• _Records for the exercise_
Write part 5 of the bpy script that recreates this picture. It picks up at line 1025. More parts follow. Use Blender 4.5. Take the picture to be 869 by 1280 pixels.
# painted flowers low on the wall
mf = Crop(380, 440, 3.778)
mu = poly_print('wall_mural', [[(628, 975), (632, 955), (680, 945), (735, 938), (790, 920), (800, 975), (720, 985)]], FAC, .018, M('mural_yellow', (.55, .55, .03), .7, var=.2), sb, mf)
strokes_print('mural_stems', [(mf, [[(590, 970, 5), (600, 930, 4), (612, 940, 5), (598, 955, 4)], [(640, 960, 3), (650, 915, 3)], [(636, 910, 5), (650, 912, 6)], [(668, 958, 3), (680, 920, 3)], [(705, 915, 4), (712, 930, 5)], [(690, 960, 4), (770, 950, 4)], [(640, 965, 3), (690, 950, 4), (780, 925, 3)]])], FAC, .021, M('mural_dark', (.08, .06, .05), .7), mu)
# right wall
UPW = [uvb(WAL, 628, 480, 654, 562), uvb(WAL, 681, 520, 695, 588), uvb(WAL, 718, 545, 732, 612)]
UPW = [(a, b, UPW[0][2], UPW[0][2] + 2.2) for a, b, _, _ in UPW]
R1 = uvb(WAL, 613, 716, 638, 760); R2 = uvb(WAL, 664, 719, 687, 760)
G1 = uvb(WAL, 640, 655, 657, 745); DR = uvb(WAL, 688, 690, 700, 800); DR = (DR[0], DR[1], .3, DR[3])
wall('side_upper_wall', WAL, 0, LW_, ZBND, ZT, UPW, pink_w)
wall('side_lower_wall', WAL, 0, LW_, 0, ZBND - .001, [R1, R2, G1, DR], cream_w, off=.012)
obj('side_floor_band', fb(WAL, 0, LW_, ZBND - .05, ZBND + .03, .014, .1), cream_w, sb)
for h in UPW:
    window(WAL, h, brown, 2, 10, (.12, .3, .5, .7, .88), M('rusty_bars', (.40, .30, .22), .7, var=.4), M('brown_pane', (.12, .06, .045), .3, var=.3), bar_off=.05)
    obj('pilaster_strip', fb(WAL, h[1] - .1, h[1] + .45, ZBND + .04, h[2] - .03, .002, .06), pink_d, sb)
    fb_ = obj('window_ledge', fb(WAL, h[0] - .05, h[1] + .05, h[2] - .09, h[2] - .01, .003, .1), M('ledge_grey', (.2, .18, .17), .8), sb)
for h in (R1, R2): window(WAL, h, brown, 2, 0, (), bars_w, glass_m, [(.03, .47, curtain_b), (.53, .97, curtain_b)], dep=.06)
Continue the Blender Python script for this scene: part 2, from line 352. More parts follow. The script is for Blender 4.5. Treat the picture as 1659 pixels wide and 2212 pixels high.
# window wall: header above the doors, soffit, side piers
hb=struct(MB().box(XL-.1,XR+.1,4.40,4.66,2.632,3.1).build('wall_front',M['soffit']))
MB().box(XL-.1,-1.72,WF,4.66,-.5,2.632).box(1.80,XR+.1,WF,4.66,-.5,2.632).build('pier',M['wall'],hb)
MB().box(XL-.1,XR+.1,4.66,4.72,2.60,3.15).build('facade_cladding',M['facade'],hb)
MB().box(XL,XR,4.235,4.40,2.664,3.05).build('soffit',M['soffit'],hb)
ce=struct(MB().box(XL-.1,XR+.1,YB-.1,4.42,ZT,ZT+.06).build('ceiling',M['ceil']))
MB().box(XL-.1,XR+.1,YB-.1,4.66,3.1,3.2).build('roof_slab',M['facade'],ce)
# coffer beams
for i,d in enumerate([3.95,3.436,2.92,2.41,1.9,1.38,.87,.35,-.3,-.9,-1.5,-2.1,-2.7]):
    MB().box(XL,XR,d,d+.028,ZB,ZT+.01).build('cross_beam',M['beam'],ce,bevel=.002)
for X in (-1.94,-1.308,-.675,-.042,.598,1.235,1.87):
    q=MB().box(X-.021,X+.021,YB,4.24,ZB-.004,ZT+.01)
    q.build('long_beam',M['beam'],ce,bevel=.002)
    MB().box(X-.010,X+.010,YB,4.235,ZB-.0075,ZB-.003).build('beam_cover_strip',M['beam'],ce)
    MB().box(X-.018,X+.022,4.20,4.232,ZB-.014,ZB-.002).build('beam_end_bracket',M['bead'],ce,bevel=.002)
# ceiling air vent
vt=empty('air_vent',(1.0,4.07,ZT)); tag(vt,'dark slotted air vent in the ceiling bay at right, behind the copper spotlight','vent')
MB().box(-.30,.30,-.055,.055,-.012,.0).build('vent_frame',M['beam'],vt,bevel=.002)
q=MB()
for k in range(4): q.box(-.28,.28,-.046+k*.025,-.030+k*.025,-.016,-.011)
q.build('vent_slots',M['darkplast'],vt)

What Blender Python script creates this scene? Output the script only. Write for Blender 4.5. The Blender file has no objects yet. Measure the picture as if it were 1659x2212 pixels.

• _The problem_
Copy out the full material exactly as it appears.

• _The output_
Write part 5 of the bpy script that recreates this picture. It picks up at line 1025. More parts follow. Use Blender 4.5. Take the picture to be 869 by 1280 pixels.
# painted flowers low on the wall
mf = Crop(380, 440, 3.778)
mu = poly_print('wall_mural', [[(628, 975), (632, 955), (680, 945), (735, 938), (790, 920), (800, 975), (720, 985)]], FAC, .018, M('mural_yellow', (.55, .55, .03), .7, var=.2), sb, mf)
strokes_print('mural_stems', [(mf, [[(590, 970, 5), (600, 930, 4), (612, 940, 5), (598, 955, 4)], [(640, 960, 3), (650, 915, 3)], [(636, 910, 5), (650, 912, 6)], [(668, 958, 3), (680, 920, 3)], [(705, 915, 4), (712, 930, 5)], [(690, 960, 4), (770, 950, 4)], [(640, 965, 3), (690, 950, 4), (780, 925, 3)]])], FAC, .021, M('mural_dark', (.08, .06, .05), .7), mu)
# right wall
UPW = [uvb(WAL, 628, 480, 654, 562), uvb(WAL, 681, 520, 695, 588), uvb(WAL, 718, 545, 732, 612)]
UPW = [(a, b, UPW[0][2], UPW[0][2] + 2.2) for a, b, _, _ in UPW]
R1 = uvb(WAL, 613, 716, 638, 760); R2 = uvb(WAL, 664, 719, 687, 760)
G1 = uvb(WAL, 640, 655, 657, 745); DR = uvb(WAL, 688, 690, 700, 800); DR = (DR[0], DR[1], .3, DR[3])
wall('side_upper_wall', WAL, 0, LW_, ZBND, ZT, UPW, pink_w)
wall('side_lower_wall', WAL, 0, LW_, 0, ZBND - .001, [R1, R2, G1, DR], cream_w, off=.012)
obj('side_floor_band', fb(WAL, 0, LW_, ZBND - .05, ZBND + .03, .014, .1), cream_w, sb)
for h in UPW:
    window(WAL, h, brown, 2, 10, (.12, .3, .5, .7, .88), M('rusty_bars', (.40, .30, .22), .7, var=.4), M('brown_pane', (.12, .06, .045), .3, var=.3), bar_off=.05)
    obj('pilaster_strip', fb(WAL, h[1] - .1, h[1] + .45, ZBND + .04, h[2] - .03, .002, .06), pink_d, sb)
    fb_ = obj('window_ledge', fb(WAL, h[0] - .05, h[1] + .05, h[2] - .09, h[2] - .01, .003, .1), M('ledge_grey', (.2, .18, .17), .8), sb)
for h in (R1, R2): window(WAL, h, brown, 2, 0, (), bars_w, glass_m, [(.03, .47, curtain_b), (.53, .97, curtain_b)], dep=.06)
Continue the Blender Python script for this scene: part 2, from line 352. More parts follow. The script is for Blender 4.5. Treat the picture as 1659 pixels wide and 2212 pixels high.
# window wall: header above the doors, soffit, side piers
hb=struct(MB().box(XL-.1,XR+.1,4.40,4.66,2.632,3.1).build('wall_front',M['soffit']))
MB().box(XL-.1,-1.72,WF,4.66,-.5,2.632).box(1.80,XR+.1,WF,4.66,-.5,2.632).build('pier',M['wall'],hb)
MB().box(XL-.1,XR+.1,4.66,4.72,2.60,3.15).build('facade_cladding',M['facade'],hb)
MB().box(XL,XR,4.235,4.40,2.664,3.05).build('soffit',M['soffit'],hb)
ce=struct(MB().box(XL-.1,XR+.1,YB-.1,4.42,ZT,ZT+.06).build('ceiling',M['ceil']))
MB().box(XL-.1,XR+.1,YB-.1,4.66,3.1,3.2).build('roof_slab',M['facade'],ce)
# coffer beams
for i,d in enumerate([3.95,3.436,2.92,2.41,1.9,1.38,.87,.35,-.3,-.9,-1.5,-2.1,-2.7]):
    MB().box(XL,XR,d,d+.028,ZB,ZT+.01).build('cross_beam',M['beam'],ce,bevel=.002)
for X in (-1.94,-1.308,-.675,-.042,.598,1.235,1.87):
    q=MB().box(X-.021,X+.021,YB,4.24,ZB-.004,ZT+.01)
    q.build('long_beam',M['beam'],ce,bevel=.002)
    MB().box(X-.010,X+.010,YB,4.235,ZB-.0075,ZB-.003).build('beam_cover_strip',M['beam'],ce)
    MB().box(X-.018,X+.022,4.20,4.232,ZB-.014,ZB-.002).build('beam_end_bracket',M['bead'],ce,bevel=.002)
# ceiling air vent
vt=empty('air_vent',(1.0,4.07,ZT)); tag(vt,'dark slotted air vent in the ceiling bay at right, behind the copper spotlight','vent')
MB().box(-.30,.30,-.055,.055,-.012,.0).build('vent_frame',M['beam'],vt,bevel=.002)
q=MB()
for k in range(4): q.box(-.28,.28,-.046+k*.025,-.030+k*.025,-.016,-.011)
q.build('vent_slots',M['darkplast'],vt)

What Blender Python script creates this scene? Output the script only. Write for Blender 4.5. The Blender file has no objects yet. Measure the picture as if it were 1659x2212 pixels.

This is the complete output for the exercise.